Back in 2023, I got to see Fall Out Boy play at BMO Stadium in Los Angeles, CA, and one of the openers was an artist known as Royal & The Serpent. This was the only artist on the bill that I wasn't familiar with, but I was so captivated by her stage presence and her voice that I had to look up more of her music as soon as I got home. A few years later, she released her first full-length album, Emptiness Is Godly. She hit the road shortly after to play the new music live for her fans, closing out the North American leg of the tour with a hometown show at the El Rey Theatre in Los Angeles, CA. This felt like a more personal show for her, and fans were excited about the performance we were about to experience.
Opening the night was a music producer known as Bardo. He is the guitarist and producer for fellow LA-based band Beauty School Dropout, but this night he was taking us to Emo Night with a DJ set. Spinning some fan-favorite songs from our emo phases and remixing them to give them more pep and feel, fans could be seen singing and dancing in the crowd. It was a fun way to warm up the crowd and get people moving before our headliner took the stage.
As the curtains pulled back from the stage, a room was created on stage with plastic tarp draping down, encasing Royal & The Serpent (RATS) inside what looked like a Dexter kill room. A stagehand pulled away the front curtain, breaking the fourth wall and allowing us a clear view into what could be conveyed as RATS' mind.
Opening with "Death Do Us Part," RATS slowly spun on a lazy Susan platform near the back of the stage as she danced in an articulating form, isolating movements and moving in what felt like an inhuman manner. Stepping off the platform, RATS carried the uncanny movement throughout her performance, often walking or moving like a broken doll come to life. We quickly realized this wasn't just a concert. This was an artistic expression in music form.
Royal & The Serpent mixed avant-garde dance and movement choices with visual media playing on screens behind her to create a story for the audience. RATS used very minimal lighting, mainly only silhouetting herself, so that we could not see her face clearly. This helped to turn herself into a faceless entity representing the emotion of the music, and not necessarily a specific artist that we were there to see perform. We were only meant to feel the music.
Throughout the show, RATS would add symbolism through the addition of props on stage, like a small desk light and fan giving us a glimpse of what a sorrow-filled night of writing might have been like. A bucket of fake blood as she washed herself with it, revealing the stains of pain. Or bringing out a walking treadmill to try running away from the hurt of a past relationship.

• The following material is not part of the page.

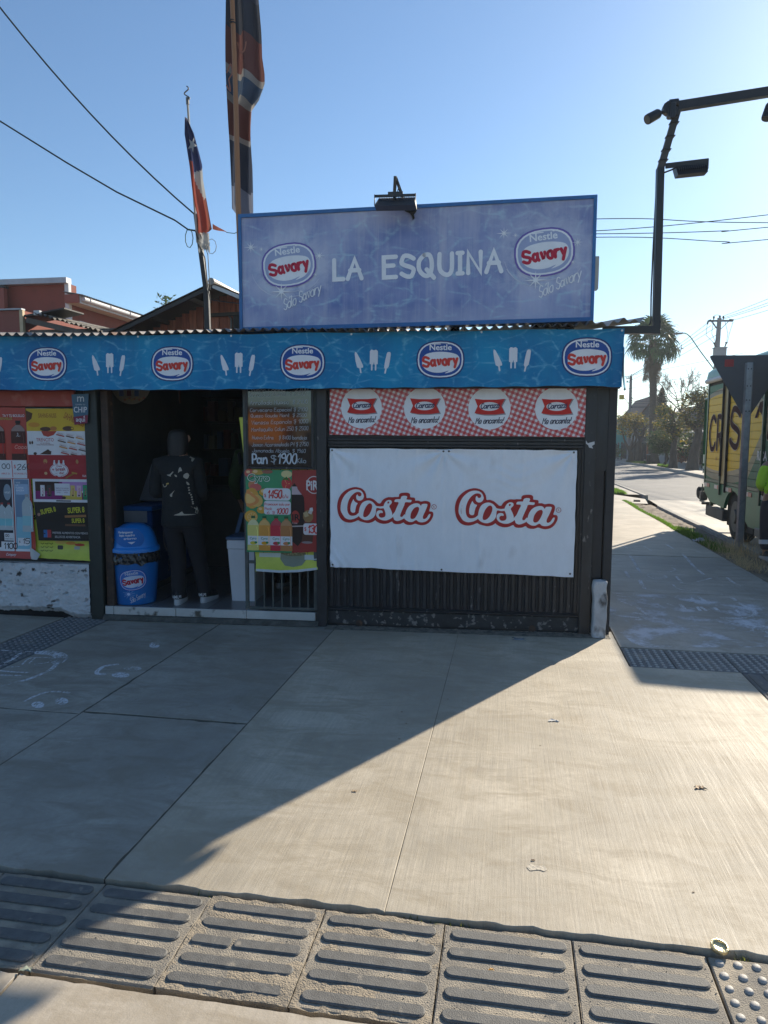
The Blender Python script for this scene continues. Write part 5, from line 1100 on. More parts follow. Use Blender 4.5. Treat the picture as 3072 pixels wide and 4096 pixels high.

Royal & The Serpent performed Emptiness Is Godly in order from track 1 to track 17. While performing "The House We Built Is Burning," she started tearing down the remaining walls of the room that was built on stage, breaking the shackles and freeing herself from this emotional prison she found herself trapped in.
As the curtains closed on the El Rey Theatre's stage and the lights slowly came up, no one could move yet. What we just saw was so much more than live music. Royal & The Serpent revealed herself emotionally and was so completely raw with us on this album and in this show that it took a few minutes before people could fathom moving from their spots in the crowd.
I saw a fun performance back in 2023, and that led me to a venue in LA where I got to witness a performer baring it all to her fans. Royal & The Serpent's show left a mark in fans' minds - not necessarily of a fun night out with live music, but of a connection to the human condition, marking the part of us that connects with love, despair, sorrow, hurt, and more. She didn't just sing lyrics, she embodied these emotions to present them in a more tangible way to us, and this is a show that won't leave our minds any time soon.